## PROBLEM DESCRIPTION
Identify the lines that contain the string "inwall" and copy all of them.

(begin)

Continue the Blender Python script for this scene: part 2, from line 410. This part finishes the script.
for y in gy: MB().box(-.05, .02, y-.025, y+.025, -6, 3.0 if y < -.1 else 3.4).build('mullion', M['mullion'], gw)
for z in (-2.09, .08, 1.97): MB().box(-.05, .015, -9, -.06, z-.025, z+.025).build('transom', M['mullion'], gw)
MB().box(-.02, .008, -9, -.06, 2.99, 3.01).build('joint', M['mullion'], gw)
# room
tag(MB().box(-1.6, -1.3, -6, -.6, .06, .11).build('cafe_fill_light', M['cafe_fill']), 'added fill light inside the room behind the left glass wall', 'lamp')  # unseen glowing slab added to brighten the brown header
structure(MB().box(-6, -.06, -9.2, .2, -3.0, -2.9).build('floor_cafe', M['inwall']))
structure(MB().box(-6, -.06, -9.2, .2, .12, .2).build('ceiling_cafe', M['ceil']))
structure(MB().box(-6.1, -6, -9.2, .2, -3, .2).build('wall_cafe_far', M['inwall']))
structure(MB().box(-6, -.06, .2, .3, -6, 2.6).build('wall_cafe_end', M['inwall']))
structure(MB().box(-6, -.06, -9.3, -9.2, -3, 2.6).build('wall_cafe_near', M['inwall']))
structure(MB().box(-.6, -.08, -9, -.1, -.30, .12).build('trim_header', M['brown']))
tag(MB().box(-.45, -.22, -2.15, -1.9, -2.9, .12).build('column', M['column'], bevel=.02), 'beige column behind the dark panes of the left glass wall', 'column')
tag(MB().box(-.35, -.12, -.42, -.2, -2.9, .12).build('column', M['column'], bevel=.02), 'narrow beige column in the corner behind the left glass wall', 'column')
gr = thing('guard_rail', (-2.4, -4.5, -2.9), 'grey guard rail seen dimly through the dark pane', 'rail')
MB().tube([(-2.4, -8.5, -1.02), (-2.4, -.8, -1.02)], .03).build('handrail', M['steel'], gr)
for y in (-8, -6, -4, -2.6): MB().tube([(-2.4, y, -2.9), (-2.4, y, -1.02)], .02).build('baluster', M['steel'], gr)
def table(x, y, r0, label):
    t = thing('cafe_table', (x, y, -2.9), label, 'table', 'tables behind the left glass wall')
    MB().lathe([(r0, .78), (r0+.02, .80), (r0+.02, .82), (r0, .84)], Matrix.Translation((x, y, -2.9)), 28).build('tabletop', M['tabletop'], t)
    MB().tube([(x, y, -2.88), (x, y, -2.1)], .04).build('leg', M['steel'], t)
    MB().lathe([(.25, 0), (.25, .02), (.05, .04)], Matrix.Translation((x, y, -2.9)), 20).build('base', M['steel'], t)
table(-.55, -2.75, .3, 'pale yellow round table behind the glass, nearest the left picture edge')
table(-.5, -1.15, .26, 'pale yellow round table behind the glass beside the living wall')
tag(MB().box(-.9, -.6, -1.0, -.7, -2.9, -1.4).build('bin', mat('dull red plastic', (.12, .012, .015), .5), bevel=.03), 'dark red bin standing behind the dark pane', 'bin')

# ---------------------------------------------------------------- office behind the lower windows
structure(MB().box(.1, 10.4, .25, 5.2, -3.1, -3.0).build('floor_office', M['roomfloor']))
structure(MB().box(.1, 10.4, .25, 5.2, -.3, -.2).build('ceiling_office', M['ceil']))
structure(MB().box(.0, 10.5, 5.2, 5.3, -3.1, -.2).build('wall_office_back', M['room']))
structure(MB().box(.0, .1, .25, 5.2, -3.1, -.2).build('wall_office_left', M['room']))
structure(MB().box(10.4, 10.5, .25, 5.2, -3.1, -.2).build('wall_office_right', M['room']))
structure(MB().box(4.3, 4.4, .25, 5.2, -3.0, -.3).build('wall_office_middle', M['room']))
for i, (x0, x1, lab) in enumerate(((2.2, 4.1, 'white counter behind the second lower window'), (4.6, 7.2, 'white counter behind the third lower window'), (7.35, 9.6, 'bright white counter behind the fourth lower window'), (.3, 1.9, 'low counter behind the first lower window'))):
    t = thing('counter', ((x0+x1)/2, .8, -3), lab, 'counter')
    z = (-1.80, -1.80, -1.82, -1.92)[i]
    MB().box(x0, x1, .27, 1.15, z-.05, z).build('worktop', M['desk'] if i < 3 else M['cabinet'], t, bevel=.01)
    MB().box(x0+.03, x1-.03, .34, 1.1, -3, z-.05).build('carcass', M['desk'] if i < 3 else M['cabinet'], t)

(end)

## FINISHED EXERCISE
structure(MB().box(-6, -.06, -9.2, .2, -3.0, -2.9).build('floor_cafe', M['inwall']))
structure(MB().box(-6.1, -6, -9.2, .2, -3, .2).build('wall_cafe_far', M['inwall']))
structure(MB().box(-6, -.06, .2, .3, -6, 2.6).build('wall_cafe_end', M['inwall']))
structure(MB().box(-6, -.06, -9.3, -9.2, -3, 2.6).build('wall_cafe_near', M['inwall']))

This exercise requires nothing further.